Toplanan 29 bin 610 katı atığın yüzde 88’inin plastik, yaklaşık yüzde 3,5’inin kâğıt, geri kalanının ise metal, cam ve diğer malzemelerden oluştuğu aktarıldı. En sık rastlanan atığın sigara izmariti olduğu, tek kullanımlık plastikler, gıda ambalajları, içme suyu şişeleri ve kapaklarının da öne çıktığı belirtildi.
SAĞLIK RİSKİ TAŞIYAN ATIKLAR
Terzi, cam kırıkları, şırıngalar ve kesici metaller gibi insan sağlığı açısından tehlike barındıran atıklara da rastladıklarını belirterek,
“Örneğin bir plaja gittiniz, ayağınıza orada bir cam batma ihtimali var.
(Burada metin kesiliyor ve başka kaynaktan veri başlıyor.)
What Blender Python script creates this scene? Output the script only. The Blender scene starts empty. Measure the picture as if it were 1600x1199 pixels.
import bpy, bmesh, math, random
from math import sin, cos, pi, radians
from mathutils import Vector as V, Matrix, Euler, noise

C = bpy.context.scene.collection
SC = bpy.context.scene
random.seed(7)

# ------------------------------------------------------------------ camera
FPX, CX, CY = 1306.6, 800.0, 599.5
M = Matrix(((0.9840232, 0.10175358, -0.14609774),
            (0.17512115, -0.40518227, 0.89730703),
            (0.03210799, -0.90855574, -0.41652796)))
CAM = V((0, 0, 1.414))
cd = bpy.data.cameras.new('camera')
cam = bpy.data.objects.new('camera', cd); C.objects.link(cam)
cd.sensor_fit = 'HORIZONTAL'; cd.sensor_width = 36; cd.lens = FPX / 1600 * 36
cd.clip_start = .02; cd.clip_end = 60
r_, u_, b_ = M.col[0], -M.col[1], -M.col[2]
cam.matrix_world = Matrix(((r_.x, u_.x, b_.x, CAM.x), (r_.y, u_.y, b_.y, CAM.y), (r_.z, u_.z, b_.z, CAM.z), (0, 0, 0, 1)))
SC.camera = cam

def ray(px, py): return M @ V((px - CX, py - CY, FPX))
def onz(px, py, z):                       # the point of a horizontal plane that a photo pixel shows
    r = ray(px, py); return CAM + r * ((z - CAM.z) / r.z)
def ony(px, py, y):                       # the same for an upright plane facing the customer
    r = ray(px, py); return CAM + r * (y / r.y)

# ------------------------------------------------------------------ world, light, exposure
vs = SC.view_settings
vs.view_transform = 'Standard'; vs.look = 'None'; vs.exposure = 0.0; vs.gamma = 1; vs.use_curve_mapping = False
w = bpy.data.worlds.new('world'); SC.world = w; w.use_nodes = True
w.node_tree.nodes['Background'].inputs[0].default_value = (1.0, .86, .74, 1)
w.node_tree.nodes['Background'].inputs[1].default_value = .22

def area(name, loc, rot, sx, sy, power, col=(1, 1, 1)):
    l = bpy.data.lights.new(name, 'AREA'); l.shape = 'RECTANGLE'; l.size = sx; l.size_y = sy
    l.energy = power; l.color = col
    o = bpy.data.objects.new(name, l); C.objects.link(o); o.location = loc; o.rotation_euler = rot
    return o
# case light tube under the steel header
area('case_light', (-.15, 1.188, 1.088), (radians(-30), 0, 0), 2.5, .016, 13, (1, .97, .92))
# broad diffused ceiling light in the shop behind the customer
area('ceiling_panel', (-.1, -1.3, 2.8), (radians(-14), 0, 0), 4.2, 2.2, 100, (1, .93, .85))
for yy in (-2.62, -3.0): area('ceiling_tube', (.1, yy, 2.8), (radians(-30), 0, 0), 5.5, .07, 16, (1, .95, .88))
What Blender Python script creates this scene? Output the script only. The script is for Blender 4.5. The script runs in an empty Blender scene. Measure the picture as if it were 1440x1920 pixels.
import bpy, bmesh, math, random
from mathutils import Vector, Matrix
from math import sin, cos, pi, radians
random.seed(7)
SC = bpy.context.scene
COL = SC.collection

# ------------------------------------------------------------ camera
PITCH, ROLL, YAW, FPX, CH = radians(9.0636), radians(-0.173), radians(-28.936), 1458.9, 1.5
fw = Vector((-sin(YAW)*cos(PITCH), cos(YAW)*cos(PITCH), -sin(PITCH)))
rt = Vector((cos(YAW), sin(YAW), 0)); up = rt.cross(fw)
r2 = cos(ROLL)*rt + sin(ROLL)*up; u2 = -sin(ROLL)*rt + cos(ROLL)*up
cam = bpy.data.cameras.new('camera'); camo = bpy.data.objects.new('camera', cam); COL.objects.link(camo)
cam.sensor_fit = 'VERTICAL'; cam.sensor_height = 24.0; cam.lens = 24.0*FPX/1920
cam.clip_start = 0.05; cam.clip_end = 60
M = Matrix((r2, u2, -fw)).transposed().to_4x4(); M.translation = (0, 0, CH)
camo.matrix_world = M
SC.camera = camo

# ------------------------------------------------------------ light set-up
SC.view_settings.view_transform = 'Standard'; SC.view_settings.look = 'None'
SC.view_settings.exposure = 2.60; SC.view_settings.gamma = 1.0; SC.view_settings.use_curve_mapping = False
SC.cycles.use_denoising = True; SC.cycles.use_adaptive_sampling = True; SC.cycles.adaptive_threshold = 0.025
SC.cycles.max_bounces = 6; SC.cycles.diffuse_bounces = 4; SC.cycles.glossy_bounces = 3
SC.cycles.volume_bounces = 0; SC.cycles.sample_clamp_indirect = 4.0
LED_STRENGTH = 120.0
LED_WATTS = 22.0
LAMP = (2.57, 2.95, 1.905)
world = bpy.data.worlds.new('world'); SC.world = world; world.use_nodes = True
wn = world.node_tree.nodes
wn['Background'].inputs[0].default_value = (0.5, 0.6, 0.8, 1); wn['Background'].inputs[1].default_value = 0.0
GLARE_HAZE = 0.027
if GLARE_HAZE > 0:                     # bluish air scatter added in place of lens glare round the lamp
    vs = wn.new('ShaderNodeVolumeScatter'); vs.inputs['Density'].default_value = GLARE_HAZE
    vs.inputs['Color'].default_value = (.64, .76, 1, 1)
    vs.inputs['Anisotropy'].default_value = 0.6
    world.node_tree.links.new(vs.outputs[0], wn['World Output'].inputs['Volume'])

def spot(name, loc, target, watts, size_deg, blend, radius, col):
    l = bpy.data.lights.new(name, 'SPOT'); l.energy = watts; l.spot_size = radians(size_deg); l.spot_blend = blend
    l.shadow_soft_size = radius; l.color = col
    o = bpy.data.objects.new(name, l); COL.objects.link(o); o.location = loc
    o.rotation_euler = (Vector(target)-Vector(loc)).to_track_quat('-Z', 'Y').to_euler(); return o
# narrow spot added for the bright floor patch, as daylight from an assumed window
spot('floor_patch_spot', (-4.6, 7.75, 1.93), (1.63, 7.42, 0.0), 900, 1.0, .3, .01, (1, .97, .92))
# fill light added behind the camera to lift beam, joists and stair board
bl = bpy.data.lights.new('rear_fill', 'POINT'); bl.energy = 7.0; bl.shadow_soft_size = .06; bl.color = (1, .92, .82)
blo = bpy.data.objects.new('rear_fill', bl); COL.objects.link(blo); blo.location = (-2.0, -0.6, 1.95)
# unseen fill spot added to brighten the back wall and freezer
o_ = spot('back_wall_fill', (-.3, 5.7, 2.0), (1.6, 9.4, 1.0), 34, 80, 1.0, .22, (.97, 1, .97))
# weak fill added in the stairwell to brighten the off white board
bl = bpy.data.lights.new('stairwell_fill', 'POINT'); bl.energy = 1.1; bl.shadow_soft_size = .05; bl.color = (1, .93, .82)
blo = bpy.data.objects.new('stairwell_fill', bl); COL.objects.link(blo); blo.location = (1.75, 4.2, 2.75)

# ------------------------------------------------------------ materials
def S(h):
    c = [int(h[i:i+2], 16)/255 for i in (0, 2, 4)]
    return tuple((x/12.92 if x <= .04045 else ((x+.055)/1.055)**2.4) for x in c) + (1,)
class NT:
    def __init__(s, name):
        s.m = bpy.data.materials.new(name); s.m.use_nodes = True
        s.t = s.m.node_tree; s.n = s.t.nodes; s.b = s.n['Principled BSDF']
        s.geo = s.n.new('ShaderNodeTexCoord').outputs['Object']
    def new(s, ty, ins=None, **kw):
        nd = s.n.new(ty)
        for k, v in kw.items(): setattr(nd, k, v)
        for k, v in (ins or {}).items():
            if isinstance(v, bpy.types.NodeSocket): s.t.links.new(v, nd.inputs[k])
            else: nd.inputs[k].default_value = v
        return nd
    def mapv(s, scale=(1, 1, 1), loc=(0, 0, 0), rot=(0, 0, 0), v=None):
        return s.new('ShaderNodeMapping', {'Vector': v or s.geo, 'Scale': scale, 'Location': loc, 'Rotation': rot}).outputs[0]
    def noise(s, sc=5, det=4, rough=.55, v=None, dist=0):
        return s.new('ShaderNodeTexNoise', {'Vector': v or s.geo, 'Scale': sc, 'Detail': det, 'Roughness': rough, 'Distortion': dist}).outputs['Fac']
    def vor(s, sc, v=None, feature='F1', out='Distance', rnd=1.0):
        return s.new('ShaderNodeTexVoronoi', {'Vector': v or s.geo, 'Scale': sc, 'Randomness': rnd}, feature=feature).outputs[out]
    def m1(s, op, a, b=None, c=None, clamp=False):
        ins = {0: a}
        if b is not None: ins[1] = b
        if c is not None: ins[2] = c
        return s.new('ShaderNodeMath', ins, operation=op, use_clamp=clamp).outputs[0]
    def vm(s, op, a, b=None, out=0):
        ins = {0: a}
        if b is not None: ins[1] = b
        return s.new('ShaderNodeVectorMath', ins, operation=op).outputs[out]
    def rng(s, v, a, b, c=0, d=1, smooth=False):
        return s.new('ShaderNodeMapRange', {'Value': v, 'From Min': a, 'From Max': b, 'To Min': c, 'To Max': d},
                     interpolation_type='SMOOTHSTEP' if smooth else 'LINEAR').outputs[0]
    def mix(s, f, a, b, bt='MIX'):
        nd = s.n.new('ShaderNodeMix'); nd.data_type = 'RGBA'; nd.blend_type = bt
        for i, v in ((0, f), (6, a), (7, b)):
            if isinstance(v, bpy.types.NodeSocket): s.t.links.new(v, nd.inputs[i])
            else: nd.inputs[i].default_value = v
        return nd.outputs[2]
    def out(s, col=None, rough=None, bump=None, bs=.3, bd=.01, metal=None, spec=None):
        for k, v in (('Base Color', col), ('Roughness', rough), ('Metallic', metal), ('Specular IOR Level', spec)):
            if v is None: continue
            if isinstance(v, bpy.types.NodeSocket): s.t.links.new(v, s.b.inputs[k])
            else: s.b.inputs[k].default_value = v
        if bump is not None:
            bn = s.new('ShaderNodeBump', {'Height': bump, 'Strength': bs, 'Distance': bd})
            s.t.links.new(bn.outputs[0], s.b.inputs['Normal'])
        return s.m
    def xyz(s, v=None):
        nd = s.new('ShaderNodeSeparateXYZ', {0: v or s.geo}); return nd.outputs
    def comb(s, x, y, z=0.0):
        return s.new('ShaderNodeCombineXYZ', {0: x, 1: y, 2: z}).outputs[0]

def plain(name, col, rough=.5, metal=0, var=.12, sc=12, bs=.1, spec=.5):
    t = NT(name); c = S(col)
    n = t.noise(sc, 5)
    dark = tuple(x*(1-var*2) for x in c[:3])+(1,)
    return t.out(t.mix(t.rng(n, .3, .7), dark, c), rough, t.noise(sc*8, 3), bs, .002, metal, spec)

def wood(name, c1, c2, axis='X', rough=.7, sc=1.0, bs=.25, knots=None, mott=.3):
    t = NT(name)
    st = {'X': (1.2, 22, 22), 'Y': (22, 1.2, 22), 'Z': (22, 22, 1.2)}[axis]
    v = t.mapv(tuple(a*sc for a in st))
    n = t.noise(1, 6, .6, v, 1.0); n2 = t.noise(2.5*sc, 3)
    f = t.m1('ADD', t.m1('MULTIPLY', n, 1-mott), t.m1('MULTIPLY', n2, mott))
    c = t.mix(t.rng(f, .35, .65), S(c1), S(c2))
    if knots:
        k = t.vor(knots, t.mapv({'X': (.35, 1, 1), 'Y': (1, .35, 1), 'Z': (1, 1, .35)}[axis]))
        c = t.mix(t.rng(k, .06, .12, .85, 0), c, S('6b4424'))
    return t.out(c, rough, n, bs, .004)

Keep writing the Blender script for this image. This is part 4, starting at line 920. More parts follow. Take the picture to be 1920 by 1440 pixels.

Yine aynı şekilde birçok kıyıda bu riskin de yüksek ve çok yüksek olduğunu belirledik” dedi.

“SINIR TANIMAYAN BİR SORUN”
Karadeniz’in yarı kapalı bir deniz olduğunu ve su sirkülasyonunun sınırlı olduğunu hatırlatan Terzi, bölgedeki kirliliğin uluslararası boyuta sahip olduğuna dikkat çekti:
“Karadeniz havzasını düşündüğümüzde bu aslında uluslararası bir problem. Karadeniz'de bir akıntı sistemi var. Bizden giden çöpler başka ülkelere veya onlardan gelen çöpler bizim kıyılarımıza ulaşabiliyor. Yani bu aslında sınır tanımayan bir sorun olarak karşımıza çıkıyor.”
Avrupa Birliği’nin 2050 hedefinin, deniz çöpü yoğunluğunu metrekarede 1 adedin altına indirmek olduğunu hatırlatan Terzi, iklim değişikliğiyle birlikte artan fırtına ve dalgaların çöplerin taşınımını artırarak yeni kirlilik bölgeleri oluşturabileceğini vurguladı.
Son olarak Terzi, çözümün kaynağında önleme olduğuna işaret ederek şunları söyledi:
“Düşünün, bir teknedesiniz, tekneniz su alıyor, siz kova ile o suyu boşaltmaya çalışıyorsunuz fakat teknenize giren su sizin attığınızdan daha fazla. Sizin burada yapmış olduğunuz çaba çok fazla etki oluşturamayabiliyor. O yüzden ilk yapılması gereken deniz çöplerini kaynakta önlemek, ikinci olarak da tabii ki temizlik çalışmaları yapmaktır.”